-- Recorded data start --

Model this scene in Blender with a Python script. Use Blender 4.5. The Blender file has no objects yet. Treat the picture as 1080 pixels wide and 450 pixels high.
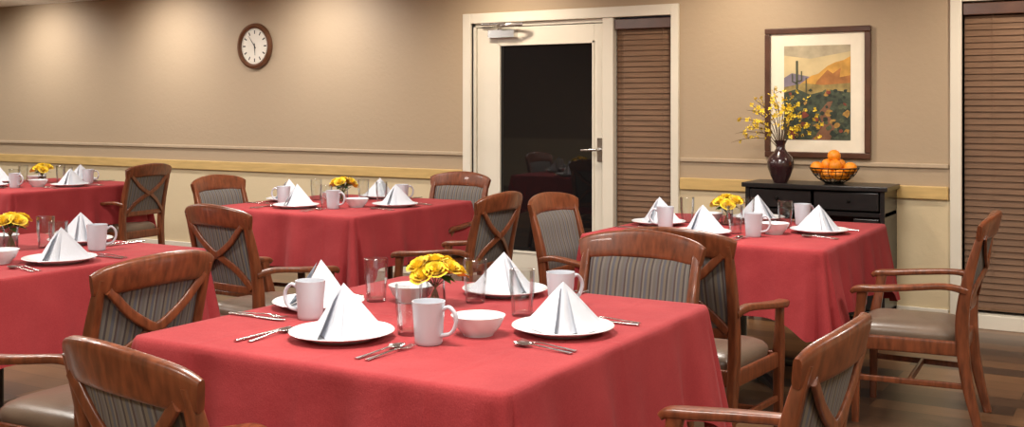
import bpy, bmesh, math, random
from math import sin, cos, pi, radians, sqrt
from mathutils import Vector, Matrix
random.seed(7)
scene = bpy.context.scene
COL = scene.collection
try:
    scene.view_settings.view_transform = 'Standard'
    scene.view_settings.look = 'None'
except Exception as e:
    print(e)

# ------------------------------------------------------------ materials
def new_mat(name):
    m = bpy.data.materials.new(name); m.use_nodes = True
    nt = m.node_tree
    b = nt.nodes.get('Principled BSDF')
    return m, nt, b

def N(nt, t, **kw):
    n = nt.nodes.new(t)
    for k, v in kw.items():
        setattr(n, k, v)
    return n

def mat(name, col, rough=0.5, metal=0.0, var=0.12, scale=20, bump=0.0, bscale=80, spec=0.5, coat=0.0, sheen=0.0, stretch=None, emit=None, es=0.0):
    m, nt, b = new_mat(name)
    L = nt.links
    tc = N(nt, 'ShaderNodeTexCoord')
    src = tc.outputs['Object']
    if stretch:
        mp = N(nt, 'ShaderNodeMapping'); mp.inputs['Scale'].default_value = stretch
        L.new(src, mp.inputs['Vector']); src = mp.outputs['Vector']
    no = N(nt, 'ShaderNodeTexNoise'); no.inputs['Scale'].default_value = scale; no.inputs['Detail'].default_value = 4
    L.new(src, no.inputs['Vector'])
    r = N(nt, 'ShaderNodeValToRGB')
    r.color_ramp.elements[0].position = 0.3; r.color_ramp.elements[1].position = 0.7
    c = Vector(col[:3])
    r.color_ramp.elements[0].color = (*(c * (1 - var)), 1)
    r.color_ramp.elements[1].color = (*[min(1, x) for x in (c * (1 + var))], 1)
    L.new(no.outputs['Fac'], r.inputs['Fac'])
    L.new(r.outputs['Color'], b.inputs['Base Color'])
    b.inputs['Roughness'].default_value = rough
    b.inputs['Metallic'].default_value = metal
    b.inputs['Specular IOR Level'].default_value = spec
    b.inputs['Coat Weight'].default_value = coat
    b.inputs['Sheen Weight'].default_value = sheen
    if emit:
        b.inputs['Emission Color'].default_value = (*emit, 1); b.inputs['Emission Strength'].default_value = es
    if bump > 0:
        n2 = N(nt, 'ShaderNodeTexNoise'); n2.inputs['Scale'].default_value = bscale; n2.inputs['Detail'].default_value = 3
        L.new(tc.outputs['Object'], n2.inputs['Vector'])
        bp = N(nt, 'ShaderNodeBump'); bp.inputs['Strength'].default_value = bump; bp.inputs['Distance'].default_value = 0.01
        L.new(n2.outputs['Fac'], bp.inputs['Height']); L.new(bp.outputs['Normal'], b.inputs['Normal'])
    return m

M_wood = mat('cherry_wood', (0.165, 0.046, 0.017), 0.34, var=0.4, scale=9, stretch=(6, 6, 1.2), coat=0.2)
M_cream = mat('cream_paint', (0.74, 0.70, 0.60), 0.45, var=0.03, scale=3)
M_rail = mat('oak_rail', (0.58, 0.40, 0.16), 0.4, var=0.12, scale=5, stretch=(1, 8, 8))
M_thin = mat('taupe_molding', (0.46, 0.36, 0.25), 0.45, var=0.05)
M_ceil = mat('ceiling_white', (0.88, 0.87, 0.85), 0.8, var=0.03, bump=0.2, bscale=60)
M_china = mat('white_china', (0.72, 0.74, 0.76), 0.18, var=0.015)
M_mug = mat('white_mug', (0.56, 0.59, 0.65), 0.2, var=0.015)
M_napkin = mat('white_linen', (0.64, 0.67, 0.73), 0.85, var=0.02, bump=0.12, bscale=60, spec=0.2)
M_steel = mat('stainless_steel', (0.62, 0.61, 0.60), 0.22, metal=1.0, var=0.05)
M_seat = mat('taupe_vinyl', (0.165, 0.118, 0.084), 0.34, var=0.10, scale=8, bump=0.08, bscale=120)
M_black = mat('black_paint', (0.012, 0.011, 0.011), 0.3, var=0.2)
M_darkmetal = mat('black_wire', (0.015, 0.013, 0.012), 0.35, metal=0.6, var=0.1)
M_pane = mat('night_glass', (0.007, 0.007, 0.008), 0.03, var=0.05, spec=0.95)
M_blind = mat('walnut_blind', (0.175, 0.098, 0.056), 0.6, var=0.16, scale=6, stretch=(1, 10, 10), spec=.3)
M_frame = mat('walnut_frame', (0.085, 0.035, 0.02), 0.3, var=0.25, scale=10)
M_clockrim = mat('clock_rim_wood', (0.12, 0.045, 0.018), 0.3, var=0.25, scale=10, coat=.3)
M_mat = mat('picture_mat', (0.86, 0.80, 0.66), 0.8, var=0.02)
M_yellow = mat('yellow_petal', (0.86, 0.62, 0.02), 0.6, var=0.12, scale=60, sheen=0.2)
M_green = mat('leaf_green', (0.045, 0.13, 0.025), 0.5, var=0.3, scale=40)
M_twig = mat('brown_twig', (0.09, 0.05, 0.02), 0.7, var=0.2)
M_vase = mat('plum_ceramic', (0.035, 0.014, 0.016), 0.22, var=0.25, scale=12, coat=0.4)
M_orange = mat('orange_peel', (0.86, 0.28, 0.01), 0.42, var=0.08, scale=30, bump=0.15, bscale=250)
M_clockface = mat('clock_face', (0.80, 0.76, 0.66), 0.4, var=0.02)
M_lampglow = mat('lamp_diffuser', (0.9, 0.88, 0.82), 0.5, var=0.01, emit=(1, 0.9, 0.75), es=3.0)
M_tabletop = mat('laminate_top', (0.20, 0.10, 0.05), 0.4, var=0.2)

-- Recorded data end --

▸ Instructions to follow:
Using the listing above, say how many of its lines contain the string "scene", giving nothing but the figure.

▸ Solution for this task:
5